Return only the lines from the top of the material through the line marked by "SC.camera = cam_ob", unaltered.

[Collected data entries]
>>>>>

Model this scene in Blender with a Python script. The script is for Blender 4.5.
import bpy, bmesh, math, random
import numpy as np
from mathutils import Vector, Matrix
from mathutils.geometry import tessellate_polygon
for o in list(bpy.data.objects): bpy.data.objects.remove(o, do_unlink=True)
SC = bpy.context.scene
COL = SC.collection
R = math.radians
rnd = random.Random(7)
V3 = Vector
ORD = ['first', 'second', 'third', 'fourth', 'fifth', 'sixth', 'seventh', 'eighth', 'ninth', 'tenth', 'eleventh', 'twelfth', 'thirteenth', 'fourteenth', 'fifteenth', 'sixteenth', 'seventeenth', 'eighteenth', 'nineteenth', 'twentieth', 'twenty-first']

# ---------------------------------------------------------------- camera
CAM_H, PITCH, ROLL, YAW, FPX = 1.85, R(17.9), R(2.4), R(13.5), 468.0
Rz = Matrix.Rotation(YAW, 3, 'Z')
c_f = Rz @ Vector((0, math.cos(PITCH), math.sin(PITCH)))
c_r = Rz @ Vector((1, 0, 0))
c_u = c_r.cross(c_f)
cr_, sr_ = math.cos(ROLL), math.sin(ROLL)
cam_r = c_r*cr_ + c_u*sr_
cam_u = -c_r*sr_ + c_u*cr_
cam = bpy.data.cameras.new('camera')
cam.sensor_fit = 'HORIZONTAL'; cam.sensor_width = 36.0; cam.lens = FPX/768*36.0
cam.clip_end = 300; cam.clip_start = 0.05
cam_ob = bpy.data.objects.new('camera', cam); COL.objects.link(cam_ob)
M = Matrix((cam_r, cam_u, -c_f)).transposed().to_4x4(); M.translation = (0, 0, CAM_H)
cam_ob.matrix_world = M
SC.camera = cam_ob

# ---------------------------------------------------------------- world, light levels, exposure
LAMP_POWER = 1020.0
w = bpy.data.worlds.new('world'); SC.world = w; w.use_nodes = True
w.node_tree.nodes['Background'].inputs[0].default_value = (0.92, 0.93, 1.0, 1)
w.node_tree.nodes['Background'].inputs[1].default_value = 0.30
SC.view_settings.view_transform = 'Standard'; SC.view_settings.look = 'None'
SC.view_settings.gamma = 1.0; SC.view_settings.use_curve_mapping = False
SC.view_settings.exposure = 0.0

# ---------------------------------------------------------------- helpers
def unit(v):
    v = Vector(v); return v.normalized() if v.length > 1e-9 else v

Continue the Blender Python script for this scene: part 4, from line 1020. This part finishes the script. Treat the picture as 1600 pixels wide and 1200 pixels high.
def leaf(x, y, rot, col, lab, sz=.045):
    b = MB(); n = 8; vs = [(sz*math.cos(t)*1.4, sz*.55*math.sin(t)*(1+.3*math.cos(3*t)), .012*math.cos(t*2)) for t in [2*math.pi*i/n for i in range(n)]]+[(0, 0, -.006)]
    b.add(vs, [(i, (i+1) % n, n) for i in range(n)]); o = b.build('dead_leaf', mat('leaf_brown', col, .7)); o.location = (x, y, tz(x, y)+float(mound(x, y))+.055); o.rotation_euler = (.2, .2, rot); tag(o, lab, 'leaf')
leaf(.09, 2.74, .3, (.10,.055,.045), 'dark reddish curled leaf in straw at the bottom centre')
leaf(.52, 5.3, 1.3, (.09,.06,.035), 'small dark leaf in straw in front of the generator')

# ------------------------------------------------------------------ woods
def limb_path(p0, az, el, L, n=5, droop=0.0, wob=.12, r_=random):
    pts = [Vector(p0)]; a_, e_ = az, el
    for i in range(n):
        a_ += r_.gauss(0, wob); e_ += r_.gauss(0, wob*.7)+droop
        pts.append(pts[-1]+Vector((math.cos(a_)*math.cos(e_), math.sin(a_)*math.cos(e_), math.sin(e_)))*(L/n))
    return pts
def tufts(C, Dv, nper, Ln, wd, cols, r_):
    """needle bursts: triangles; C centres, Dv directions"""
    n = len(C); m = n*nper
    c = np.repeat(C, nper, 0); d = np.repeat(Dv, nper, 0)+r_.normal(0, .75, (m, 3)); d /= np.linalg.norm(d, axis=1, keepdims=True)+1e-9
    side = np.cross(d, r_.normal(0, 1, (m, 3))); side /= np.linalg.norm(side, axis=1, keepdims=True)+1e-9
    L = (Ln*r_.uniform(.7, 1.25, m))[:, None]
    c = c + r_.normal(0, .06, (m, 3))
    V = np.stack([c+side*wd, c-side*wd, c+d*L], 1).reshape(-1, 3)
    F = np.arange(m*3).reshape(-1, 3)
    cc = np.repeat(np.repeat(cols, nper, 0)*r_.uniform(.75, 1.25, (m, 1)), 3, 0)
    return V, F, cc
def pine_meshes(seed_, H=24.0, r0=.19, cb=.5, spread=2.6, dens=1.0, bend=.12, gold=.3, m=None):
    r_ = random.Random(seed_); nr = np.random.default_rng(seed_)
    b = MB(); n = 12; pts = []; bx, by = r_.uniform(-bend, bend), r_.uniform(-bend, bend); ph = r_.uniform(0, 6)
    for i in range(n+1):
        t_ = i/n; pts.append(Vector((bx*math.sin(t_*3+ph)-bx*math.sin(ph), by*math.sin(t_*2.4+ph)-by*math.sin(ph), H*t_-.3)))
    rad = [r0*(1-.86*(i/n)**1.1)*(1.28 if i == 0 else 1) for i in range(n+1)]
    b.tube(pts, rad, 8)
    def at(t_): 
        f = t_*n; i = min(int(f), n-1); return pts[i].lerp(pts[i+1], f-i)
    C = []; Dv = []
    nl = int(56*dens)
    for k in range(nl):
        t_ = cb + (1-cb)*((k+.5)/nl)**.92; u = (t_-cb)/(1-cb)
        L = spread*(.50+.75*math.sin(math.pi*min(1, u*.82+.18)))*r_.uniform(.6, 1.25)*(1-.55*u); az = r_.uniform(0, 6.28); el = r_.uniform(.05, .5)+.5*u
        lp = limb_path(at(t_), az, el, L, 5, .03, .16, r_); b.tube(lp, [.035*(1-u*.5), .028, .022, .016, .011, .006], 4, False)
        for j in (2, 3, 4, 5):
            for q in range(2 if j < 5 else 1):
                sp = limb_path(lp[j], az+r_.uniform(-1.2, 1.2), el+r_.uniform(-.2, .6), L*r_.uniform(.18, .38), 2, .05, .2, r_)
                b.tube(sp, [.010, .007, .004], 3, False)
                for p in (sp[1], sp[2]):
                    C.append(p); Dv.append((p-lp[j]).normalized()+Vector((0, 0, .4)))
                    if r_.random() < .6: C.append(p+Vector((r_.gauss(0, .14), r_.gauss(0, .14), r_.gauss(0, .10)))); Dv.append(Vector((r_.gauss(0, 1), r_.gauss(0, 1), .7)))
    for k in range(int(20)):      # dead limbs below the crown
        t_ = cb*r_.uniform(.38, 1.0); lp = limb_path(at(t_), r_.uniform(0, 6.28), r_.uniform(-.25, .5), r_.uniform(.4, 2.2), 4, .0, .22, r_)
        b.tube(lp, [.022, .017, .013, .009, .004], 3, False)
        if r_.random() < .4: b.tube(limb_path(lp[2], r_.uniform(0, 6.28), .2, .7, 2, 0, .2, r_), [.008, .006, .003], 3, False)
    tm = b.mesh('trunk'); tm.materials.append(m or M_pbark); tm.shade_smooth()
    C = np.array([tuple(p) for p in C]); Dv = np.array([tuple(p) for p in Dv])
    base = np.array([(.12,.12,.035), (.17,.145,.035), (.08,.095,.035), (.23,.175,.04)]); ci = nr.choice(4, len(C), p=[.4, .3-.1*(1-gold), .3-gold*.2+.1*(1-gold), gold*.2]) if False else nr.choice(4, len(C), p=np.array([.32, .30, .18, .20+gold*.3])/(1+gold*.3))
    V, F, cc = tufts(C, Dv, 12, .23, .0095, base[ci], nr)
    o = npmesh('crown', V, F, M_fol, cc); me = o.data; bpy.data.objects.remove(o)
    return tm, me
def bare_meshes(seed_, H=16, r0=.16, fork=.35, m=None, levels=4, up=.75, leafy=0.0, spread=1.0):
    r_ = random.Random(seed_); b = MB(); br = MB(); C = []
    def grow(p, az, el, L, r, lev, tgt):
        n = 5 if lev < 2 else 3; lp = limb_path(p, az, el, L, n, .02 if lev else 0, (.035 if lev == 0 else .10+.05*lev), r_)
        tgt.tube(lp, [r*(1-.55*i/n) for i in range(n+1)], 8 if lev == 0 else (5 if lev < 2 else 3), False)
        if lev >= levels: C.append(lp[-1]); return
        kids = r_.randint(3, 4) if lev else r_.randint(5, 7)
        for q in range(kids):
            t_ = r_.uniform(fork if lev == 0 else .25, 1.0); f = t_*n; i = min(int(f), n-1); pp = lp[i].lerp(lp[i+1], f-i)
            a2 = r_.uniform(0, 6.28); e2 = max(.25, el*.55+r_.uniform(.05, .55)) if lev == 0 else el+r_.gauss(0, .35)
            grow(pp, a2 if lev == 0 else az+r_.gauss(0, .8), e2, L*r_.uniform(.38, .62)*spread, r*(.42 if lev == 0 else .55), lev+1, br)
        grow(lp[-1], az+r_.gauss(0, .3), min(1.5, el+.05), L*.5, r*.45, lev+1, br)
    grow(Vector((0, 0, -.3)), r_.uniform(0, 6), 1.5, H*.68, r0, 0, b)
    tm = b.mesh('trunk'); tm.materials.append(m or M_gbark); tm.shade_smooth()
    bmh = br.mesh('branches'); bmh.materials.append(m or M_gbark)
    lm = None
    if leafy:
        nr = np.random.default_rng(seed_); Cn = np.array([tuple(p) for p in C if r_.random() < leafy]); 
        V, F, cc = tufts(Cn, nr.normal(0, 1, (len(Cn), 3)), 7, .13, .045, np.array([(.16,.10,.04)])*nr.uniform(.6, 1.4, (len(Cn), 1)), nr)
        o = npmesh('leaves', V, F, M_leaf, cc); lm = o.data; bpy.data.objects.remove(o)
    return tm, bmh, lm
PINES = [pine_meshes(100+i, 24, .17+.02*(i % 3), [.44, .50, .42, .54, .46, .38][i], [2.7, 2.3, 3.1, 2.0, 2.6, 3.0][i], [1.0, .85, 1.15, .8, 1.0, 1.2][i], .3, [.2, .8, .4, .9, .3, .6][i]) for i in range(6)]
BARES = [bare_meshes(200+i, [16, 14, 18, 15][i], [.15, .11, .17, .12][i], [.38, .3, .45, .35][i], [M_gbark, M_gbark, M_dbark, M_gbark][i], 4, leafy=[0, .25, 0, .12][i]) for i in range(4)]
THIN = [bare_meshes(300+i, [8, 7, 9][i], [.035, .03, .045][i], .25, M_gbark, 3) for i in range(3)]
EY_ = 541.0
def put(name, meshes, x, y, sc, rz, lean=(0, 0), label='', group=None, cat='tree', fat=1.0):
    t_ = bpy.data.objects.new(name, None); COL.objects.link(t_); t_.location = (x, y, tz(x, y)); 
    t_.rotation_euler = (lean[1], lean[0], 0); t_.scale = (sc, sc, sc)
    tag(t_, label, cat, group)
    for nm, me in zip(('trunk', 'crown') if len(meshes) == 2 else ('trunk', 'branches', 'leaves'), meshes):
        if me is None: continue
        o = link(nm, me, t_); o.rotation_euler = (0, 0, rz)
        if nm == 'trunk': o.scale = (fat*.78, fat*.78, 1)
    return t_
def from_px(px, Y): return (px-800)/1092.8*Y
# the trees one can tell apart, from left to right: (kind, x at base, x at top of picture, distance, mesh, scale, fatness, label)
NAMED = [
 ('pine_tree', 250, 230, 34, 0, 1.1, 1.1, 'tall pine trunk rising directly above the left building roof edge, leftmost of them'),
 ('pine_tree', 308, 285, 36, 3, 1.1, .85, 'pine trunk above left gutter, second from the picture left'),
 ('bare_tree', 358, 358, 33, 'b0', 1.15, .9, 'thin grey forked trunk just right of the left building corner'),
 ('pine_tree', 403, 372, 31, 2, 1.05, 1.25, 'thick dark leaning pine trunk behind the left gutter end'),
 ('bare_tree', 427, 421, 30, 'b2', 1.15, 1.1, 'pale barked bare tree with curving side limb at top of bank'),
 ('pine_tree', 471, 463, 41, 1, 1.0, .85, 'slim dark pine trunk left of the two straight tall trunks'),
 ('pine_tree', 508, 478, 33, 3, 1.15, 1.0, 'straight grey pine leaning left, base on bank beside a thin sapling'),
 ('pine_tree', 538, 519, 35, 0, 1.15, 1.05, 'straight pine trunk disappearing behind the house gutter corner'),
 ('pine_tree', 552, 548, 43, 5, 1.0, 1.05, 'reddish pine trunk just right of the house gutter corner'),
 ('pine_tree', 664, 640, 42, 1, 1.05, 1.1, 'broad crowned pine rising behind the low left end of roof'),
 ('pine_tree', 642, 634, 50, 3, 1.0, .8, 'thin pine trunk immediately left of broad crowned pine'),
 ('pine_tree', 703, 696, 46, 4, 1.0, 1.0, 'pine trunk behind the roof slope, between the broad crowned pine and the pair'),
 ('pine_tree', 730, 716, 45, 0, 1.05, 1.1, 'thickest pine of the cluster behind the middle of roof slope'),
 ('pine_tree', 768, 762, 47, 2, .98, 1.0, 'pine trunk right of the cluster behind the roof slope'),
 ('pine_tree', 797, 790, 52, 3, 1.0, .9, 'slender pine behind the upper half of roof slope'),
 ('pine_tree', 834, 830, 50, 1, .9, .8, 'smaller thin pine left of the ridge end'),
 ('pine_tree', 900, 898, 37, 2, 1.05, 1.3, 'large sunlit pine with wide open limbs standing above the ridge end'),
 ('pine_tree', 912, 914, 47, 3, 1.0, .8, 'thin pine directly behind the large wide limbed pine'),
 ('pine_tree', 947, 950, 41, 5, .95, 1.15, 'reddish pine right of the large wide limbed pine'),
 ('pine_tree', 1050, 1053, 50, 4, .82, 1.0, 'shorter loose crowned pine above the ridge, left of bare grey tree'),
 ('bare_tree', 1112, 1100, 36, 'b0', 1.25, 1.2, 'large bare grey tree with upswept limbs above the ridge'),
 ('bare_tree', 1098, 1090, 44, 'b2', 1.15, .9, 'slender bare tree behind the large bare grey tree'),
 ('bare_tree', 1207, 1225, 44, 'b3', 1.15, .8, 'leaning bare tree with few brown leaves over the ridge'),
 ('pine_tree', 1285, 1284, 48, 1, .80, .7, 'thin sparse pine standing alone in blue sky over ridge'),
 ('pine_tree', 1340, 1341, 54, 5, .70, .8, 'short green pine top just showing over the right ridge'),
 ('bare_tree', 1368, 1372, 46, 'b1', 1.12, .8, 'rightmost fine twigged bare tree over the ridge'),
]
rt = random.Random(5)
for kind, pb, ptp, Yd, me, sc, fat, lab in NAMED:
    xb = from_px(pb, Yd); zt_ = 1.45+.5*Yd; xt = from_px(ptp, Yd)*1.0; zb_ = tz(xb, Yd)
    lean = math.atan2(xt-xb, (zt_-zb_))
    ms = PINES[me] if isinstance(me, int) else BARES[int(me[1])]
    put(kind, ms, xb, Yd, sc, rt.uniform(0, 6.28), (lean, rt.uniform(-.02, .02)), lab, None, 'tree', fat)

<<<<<

=== EXPECTED ANSWER ===
Model this scene in Blender with a Python script. The script is for Blender 4.5.
import bpy, bmesh, math, random
import numpy as np
from mathutils import Vector, Matrix
from mathutils.geometry import tessellate_polygon
for o in list(bpy.data.objects): bpy.data.objects.remove(o, do_unlink=True)
SC = bpy.context.scene
COL = SC.collection
R = math.radians
rnd = random.Random(7)
V3 = Vector
ORD = ['first', 'second', 'third', 'fourth', 'fifth', 'sixth', 'seventh', 'eighth', 'ninth', 'tenth', 'eleventh', 'twelfth', 'thirteenth', 'fourteenth', 'fifteenth', 'sixteenth', 'seventeenth', 'eighteenth', 'nineteenth', 'twentieth', 'twenty-first']

# ---------------------------------------------------------------- camera
CAM_H, PITCH, ROLL, YAW, FPX = 1.85, R(17.9), R(2.4), R(13.5), 468.0
Rz = Matrix.Rotation(YAW, 3, 'Z')
c_f = Rz @ Vector((0, math.cos(PITCH), math.sin(PITCH)))
c_r = Rz @ Vector((1, 0, 0))
c_u = c_r.cross(c_f)
cr_, sr_ = math.cos(ROLL), math.sin(ROLL)
cam_r = c_r*cr_ + c_u*sr_
cam_u = -c_r*sr_ + c_u*cr_
cam = bpy.data.cameras.new('camera')
cam.sensor_fit = 'HORIZONTAL'; cam.sensor_width = 36.0; cam.lens = FPX/768*36.0
cam.clip_end = 300; cam.clip_start = 0.05
cam_ob = bpy.data.objects.new('camera', cam); COL.objects.link(cam_ob)
M = Matrix((cam_r, cam_u, -c_f)).transposed().to_4x4(); M.translation = (0, 0, CAM_H)
cam_ob.matrix_world = M
SC.camera = cam_ob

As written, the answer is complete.